- Task details -
Both the line containing "mb = MB(); FA.box(mb, UL, UE" and the line containing "o.location.z = z0; return o" are to be reproduced exactly, along with every line between them, and nothing more.

Scene script records
________________________________________

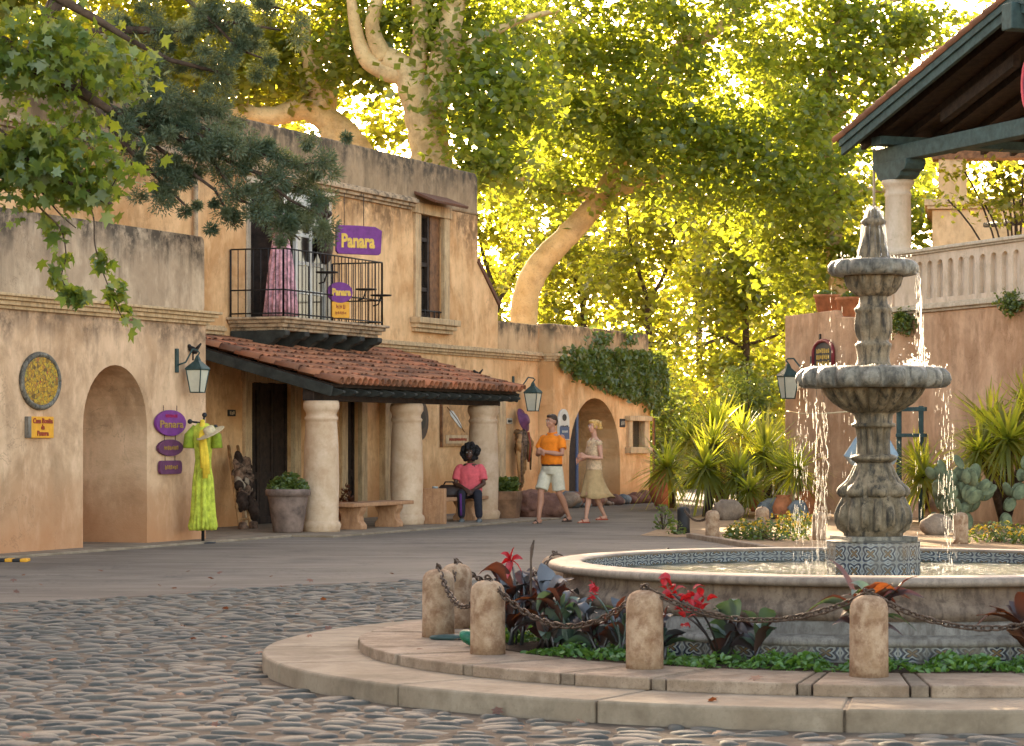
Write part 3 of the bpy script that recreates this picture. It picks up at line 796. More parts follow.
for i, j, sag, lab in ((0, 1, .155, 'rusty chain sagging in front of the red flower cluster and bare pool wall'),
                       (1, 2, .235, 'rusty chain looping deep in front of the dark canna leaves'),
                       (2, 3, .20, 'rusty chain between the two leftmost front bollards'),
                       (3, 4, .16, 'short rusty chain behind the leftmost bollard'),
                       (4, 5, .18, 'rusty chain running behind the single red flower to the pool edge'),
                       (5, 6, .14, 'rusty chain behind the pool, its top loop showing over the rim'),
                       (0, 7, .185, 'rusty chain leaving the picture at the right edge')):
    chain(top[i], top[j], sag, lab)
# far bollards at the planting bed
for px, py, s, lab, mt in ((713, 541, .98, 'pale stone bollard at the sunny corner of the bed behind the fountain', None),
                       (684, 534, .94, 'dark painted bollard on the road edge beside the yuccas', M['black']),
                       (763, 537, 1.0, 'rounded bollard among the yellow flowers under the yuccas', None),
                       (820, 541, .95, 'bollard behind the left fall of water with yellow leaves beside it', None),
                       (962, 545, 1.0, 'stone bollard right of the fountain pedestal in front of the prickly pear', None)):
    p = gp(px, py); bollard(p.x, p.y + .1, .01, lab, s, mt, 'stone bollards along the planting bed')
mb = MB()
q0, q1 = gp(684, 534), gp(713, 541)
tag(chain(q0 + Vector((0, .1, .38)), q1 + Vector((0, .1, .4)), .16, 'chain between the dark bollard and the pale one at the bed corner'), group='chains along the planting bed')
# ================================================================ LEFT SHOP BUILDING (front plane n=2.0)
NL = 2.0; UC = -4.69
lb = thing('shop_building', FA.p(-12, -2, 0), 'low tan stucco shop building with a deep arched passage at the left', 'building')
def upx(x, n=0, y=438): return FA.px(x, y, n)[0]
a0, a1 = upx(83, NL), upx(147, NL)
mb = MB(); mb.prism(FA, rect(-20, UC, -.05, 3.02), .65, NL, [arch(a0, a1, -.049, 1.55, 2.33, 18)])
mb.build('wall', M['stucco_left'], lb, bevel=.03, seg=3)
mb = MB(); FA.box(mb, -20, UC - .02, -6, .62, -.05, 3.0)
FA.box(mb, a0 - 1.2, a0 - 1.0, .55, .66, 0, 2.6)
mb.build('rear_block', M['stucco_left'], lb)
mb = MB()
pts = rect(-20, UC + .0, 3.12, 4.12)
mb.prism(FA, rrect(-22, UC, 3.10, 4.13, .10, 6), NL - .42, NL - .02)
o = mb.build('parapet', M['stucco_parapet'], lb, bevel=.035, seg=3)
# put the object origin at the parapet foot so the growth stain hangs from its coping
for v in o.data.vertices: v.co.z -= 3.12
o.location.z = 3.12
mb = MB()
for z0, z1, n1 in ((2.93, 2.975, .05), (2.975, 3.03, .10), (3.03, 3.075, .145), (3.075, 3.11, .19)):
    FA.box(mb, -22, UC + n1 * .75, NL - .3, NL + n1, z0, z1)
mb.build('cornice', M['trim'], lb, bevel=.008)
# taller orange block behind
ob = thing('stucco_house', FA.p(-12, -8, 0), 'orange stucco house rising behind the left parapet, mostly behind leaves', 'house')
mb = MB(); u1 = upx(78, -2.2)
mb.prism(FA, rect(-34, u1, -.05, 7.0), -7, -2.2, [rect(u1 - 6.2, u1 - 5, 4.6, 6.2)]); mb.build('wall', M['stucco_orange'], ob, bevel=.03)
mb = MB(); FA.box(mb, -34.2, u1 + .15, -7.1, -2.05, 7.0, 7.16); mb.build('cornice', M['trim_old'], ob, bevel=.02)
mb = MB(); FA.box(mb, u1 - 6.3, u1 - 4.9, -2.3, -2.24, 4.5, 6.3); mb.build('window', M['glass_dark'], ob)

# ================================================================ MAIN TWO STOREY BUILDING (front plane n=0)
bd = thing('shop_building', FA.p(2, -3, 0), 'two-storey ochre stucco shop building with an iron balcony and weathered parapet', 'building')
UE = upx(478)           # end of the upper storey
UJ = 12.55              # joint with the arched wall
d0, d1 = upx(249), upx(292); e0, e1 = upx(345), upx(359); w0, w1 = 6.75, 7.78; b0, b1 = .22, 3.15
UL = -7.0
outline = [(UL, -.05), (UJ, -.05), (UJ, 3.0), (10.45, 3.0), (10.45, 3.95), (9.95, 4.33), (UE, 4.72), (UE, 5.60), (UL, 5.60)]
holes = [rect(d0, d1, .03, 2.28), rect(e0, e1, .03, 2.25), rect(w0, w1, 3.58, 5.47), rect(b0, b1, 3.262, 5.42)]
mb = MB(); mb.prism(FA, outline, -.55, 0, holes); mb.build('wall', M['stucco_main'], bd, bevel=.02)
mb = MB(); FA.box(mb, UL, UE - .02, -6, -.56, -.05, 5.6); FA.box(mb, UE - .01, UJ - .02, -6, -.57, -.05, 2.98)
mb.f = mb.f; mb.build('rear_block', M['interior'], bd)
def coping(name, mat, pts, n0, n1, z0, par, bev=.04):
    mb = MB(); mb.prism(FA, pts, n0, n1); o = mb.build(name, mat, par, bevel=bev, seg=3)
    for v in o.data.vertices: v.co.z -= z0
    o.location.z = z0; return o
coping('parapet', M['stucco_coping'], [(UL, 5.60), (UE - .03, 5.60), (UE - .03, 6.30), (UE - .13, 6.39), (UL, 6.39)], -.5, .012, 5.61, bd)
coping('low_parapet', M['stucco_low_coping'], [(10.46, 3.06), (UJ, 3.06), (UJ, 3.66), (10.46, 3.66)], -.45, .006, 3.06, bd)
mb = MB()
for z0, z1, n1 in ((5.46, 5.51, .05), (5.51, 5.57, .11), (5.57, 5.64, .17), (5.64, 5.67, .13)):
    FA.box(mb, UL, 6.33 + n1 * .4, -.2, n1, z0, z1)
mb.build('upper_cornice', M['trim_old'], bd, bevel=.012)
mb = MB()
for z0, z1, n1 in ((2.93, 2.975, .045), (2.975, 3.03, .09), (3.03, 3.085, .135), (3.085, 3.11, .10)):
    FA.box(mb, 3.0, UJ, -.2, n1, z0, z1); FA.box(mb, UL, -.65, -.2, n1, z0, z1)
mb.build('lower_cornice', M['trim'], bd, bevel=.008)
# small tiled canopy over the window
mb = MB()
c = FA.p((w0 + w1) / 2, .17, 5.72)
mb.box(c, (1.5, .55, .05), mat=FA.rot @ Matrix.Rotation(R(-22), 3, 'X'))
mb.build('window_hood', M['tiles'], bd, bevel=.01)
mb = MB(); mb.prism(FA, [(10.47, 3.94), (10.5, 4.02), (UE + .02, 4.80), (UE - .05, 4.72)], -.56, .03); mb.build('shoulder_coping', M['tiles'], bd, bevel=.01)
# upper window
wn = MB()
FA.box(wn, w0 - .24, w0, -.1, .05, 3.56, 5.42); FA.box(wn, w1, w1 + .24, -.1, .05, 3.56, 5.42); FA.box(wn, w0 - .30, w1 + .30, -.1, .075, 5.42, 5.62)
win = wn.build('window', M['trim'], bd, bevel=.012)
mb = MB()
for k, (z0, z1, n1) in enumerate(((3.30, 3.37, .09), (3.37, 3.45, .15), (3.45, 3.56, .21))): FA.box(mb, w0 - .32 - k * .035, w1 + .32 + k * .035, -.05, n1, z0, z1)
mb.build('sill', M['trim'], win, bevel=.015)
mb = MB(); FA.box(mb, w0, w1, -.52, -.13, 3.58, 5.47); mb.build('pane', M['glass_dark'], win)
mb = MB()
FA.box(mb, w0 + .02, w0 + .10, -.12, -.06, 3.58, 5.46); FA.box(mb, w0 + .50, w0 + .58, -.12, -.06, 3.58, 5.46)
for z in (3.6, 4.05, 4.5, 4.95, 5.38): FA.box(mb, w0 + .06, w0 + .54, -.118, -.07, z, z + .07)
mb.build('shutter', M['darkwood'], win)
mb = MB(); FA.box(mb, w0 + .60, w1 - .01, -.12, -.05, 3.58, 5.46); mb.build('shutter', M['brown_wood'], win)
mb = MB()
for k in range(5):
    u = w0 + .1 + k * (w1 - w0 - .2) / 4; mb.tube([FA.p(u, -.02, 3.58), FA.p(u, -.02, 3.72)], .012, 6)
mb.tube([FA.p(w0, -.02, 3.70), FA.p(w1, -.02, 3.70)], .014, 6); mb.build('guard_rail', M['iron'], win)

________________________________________

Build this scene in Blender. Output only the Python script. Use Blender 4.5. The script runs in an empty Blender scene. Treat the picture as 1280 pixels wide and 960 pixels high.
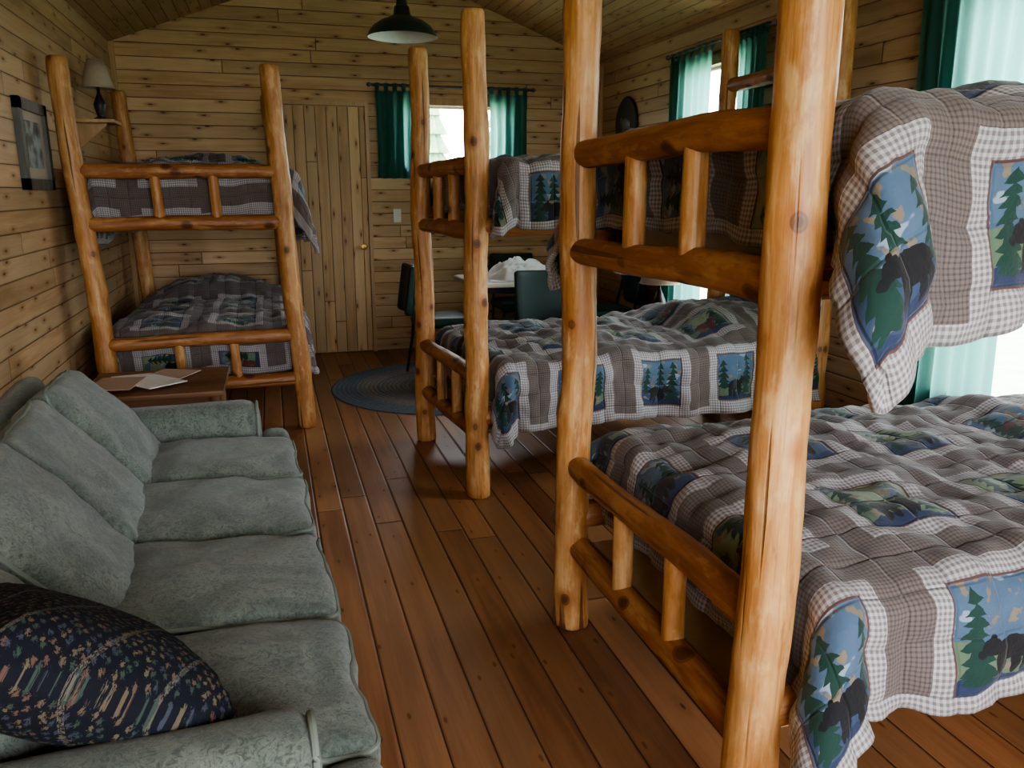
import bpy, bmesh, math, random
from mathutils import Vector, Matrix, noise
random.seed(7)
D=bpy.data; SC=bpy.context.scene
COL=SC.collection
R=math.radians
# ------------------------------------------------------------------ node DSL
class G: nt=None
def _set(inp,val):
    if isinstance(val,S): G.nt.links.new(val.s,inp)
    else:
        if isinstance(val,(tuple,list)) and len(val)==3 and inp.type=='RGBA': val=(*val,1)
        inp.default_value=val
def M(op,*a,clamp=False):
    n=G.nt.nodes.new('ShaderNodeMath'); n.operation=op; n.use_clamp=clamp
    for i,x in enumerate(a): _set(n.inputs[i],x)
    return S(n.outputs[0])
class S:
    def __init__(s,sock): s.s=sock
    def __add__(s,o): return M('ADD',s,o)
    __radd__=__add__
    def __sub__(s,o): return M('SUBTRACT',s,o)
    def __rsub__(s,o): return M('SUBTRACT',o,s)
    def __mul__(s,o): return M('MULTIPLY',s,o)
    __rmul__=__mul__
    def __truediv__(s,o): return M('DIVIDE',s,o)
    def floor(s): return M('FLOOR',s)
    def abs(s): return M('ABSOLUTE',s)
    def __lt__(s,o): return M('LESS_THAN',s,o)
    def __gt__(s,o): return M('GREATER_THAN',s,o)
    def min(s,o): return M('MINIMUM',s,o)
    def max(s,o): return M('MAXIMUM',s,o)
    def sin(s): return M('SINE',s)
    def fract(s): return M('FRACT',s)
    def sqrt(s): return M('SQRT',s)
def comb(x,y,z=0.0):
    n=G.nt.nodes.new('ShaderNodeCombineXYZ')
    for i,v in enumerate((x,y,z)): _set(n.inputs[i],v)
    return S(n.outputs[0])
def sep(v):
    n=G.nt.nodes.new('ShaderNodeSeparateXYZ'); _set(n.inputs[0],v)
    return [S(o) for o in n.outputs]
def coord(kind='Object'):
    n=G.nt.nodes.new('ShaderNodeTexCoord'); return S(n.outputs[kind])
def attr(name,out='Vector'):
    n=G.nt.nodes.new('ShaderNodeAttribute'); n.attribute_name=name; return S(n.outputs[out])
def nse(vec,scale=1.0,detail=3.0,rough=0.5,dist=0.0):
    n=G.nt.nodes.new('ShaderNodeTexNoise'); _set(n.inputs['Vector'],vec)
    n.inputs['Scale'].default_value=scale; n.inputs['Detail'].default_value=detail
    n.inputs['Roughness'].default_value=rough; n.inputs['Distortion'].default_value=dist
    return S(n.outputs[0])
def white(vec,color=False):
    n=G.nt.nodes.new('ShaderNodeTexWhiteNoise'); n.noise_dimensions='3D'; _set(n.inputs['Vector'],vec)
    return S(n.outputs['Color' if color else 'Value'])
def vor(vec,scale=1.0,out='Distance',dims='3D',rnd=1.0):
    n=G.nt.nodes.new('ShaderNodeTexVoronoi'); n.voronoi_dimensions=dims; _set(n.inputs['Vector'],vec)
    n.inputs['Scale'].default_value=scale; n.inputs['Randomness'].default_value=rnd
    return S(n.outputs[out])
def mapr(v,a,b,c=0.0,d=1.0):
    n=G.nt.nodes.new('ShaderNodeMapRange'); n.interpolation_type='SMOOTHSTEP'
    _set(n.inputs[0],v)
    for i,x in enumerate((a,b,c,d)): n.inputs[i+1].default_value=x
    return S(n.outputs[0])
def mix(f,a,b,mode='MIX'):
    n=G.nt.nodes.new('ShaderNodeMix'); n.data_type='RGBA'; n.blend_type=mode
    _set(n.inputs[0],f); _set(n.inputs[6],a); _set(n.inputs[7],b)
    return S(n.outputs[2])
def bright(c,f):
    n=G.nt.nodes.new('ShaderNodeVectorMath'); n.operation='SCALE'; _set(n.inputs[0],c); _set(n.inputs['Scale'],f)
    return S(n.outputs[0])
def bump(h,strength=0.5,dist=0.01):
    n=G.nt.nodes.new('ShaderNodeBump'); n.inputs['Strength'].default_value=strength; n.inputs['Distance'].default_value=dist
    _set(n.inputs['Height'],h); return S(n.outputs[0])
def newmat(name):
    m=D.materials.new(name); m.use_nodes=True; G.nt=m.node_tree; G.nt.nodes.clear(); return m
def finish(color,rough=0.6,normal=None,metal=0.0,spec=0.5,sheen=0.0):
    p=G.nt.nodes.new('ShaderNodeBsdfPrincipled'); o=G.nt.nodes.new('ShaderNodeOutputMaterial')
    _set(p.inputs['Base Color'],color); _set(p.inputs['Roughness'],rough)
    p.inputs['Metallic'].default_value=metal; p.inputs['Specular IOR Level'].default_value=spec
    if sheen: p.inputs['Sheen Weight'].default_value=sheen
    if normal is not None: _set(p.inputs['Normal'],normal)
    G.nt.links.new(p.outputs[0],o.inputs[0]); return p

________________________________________

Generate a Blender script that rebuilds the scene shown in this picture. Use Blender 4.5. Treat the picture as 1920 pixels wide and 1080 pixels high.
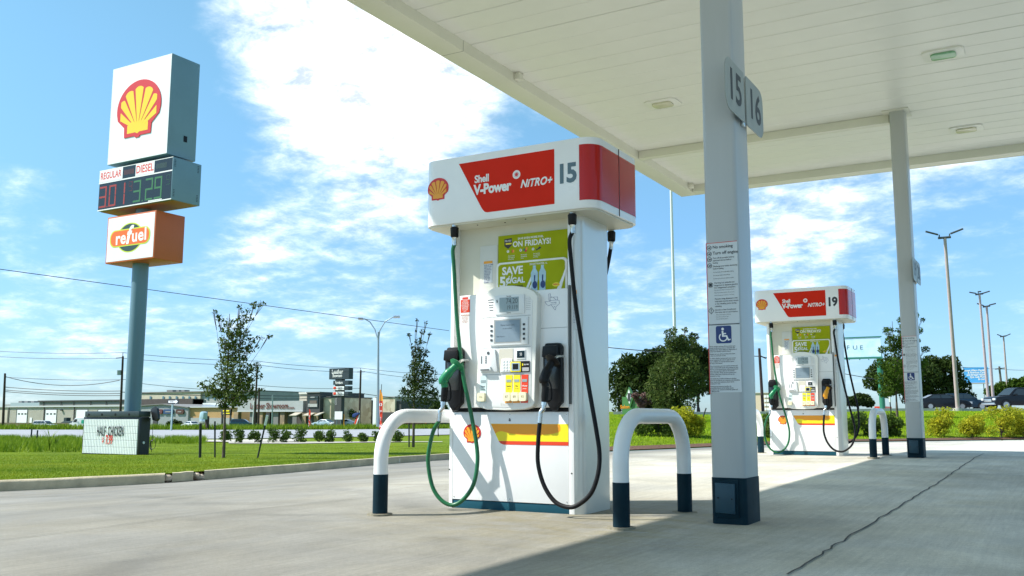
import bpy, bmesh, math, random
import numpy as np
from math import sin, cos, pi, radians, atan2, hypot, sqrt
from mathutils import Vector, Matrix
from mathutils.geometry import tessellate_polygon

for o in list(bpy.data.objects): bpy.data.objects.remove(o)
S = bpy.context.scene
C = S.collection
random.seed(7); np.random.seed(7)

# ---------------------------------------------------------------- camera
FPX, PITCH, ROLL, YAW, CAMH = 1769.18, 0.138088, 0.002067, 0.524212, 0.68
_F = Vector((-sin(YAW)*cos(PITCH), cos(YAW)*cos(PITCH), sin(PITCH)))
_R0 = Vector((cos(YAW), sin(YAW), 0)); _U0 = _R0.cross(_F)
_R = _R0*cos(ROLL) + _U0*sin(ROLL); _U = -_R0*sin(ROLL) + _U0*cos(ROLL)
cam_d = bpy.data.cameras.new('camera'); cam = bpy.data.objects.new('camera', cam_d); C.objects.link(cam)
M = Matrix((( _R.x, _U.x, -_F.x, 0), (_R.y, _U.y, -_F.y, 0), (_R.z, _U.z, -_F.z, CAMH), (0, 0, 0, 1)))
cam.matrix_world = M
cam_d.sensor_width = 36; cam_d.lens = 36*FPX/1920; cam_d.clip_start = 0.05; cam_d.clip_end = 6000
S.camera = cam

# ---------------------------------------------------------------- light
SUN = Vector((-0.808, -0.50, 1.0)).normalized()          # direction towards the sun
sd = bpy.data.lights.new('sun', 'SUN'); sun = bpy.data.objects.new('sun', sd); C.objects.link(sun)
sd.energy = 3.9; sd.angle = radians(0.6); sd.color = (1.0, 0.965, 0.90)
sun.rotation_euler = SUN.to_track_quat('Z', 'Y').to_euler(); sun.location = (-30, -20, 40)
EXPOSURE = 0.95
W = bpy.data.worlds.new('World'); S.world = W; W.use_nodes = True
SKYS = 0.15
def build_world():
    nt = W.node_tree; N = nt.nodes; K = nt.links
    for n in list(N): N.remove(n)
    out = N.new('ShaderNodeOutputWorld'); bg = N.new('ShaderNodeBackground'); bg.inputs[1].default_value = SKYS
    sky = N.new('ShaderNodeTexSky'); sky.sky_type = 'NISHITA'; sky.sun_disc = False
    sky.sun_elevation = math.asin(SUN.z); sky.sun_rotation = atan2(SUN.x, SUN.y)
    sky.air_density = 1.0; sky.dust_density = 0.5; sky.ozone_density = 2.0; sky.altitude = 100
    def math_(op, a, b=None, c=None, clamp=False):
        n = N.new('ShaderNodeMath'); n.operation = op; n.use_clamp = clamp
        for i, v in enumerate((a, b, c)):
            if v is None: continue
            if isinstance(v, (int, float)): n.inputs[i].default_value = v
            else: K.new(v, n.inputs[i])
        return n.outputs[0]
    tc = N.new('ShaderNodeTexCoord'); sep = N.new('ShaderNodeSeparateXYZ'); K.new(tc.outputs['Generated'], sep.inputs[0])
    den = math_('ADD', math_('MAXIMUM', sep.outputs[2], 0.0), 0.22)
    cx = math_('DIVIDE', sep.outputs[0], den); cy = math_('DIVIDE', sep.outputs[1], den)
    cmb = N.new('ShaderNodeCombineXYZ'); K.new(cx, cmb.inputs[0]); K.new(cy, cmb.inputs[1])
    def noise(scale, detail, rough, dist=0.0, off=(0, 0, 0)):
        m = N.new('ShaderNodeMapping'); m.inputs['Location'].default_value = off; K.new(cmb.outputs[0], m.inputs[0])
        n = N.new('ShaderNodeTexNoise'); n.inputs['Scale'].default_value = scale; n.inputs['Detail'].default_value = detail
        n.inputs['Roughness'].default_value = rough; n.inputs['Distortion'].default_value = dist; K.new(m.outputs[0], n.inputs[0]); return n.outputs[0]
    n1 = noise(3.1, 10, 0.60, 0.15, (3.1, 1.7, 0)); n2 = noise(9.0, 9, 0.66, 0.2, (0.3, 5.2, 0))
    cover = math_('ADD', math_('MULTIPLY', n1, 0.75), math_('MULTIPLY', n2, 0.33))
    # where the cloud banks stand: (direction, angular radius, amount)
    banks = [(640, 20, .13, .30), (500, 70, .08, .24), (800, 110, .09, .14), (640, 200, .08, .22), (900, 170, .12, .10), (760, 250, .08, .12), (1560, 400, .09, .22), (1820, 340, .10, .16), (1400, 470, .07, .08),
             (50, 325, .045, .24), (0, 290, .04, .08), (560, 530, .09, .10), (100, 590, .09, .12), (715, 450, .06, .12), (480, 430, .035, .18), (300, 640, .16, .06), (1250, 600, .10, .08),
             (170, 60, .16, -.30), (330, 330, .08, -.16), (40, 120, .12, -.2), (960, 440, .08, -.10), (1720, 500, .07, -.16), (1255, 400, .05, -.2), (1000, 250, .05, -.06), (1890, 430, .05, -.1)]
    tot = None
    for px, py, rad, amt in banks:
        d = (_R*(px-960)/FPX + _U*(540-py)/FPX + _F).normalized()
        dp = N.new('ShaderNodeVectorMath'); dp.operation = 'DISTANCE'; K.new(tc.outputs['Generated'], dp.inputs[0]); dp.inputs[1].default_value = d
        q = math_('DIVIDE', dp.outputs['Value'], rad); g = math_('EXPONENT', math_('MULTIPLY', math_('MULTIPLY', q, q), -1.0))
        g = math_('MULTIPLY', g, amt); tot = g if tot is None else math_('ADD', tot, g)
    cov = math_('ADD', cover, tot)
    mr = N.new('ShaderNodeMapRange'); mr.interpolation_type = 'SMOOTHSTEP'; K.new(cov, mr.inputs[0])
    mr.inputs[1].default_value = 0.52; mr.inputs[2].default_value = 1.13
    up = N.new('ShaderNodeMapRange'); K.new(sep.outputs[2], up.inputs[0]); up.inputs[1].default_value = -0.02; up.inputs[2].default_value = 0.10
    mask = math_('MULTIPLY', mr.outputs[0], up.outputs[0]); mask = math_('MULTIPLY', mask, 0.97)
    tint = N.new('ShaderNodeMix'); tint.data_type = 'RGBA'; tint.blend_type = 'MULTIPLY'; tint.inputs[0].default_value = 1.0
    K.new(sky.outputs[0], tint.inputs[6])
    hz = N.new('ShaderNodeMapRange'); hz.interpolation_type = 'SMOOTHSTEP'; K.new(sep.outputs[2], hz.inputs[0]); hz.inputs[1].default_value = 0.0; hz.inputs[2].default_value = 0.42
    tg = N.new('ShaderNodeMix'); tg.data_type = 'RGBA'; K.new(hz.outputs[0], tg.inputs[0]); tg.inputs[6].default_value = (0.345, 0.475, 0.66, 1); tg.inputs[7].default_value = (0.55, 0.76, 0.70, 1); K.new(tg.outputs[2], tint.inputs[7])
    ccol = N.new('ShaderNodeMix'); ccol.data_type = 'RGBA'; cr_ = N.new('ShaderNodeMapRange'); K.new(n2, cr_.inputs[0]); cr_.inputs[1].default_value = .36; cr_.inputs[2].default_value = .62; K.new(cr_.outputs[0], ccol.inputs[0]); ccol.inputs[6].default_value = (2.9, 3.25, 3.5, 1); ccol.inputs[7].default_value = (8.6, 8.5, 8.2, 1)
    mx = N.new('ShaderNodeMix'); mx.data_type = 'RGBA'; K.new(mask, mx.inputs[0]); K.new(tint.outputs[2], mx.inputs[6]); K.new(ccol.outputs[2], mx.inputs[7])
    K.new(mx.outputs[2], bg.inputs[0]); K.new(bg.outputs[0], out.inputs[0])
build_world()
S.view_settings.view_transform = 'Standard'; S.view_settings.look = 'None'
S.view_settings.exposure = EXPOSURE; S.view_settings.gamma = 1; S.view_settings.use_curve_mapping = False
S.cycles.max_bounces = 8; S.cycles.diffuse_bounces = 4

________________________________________

- Reply -
mb = MB(); FA.box(mb, UL, UE - .02, -6, -.56, -.05, 5.6); FA.box(mb, UE - .01, UJ - .02, -6, -.57, -.05, 2.98)
mb.f = mb.f; mb.build('rear_block', M['interior'], bd)
def coping(name, mat, pts, n0, n1, z0, par, bev=.04):
    mb = MB(); mb.prism(FA, pts, n0, n1); o = mb.build(name, mat, par, bevel=bev, seg=3)
    for v in o.data.vertices: v.co.z -= z0
    o.location.z = z0; return o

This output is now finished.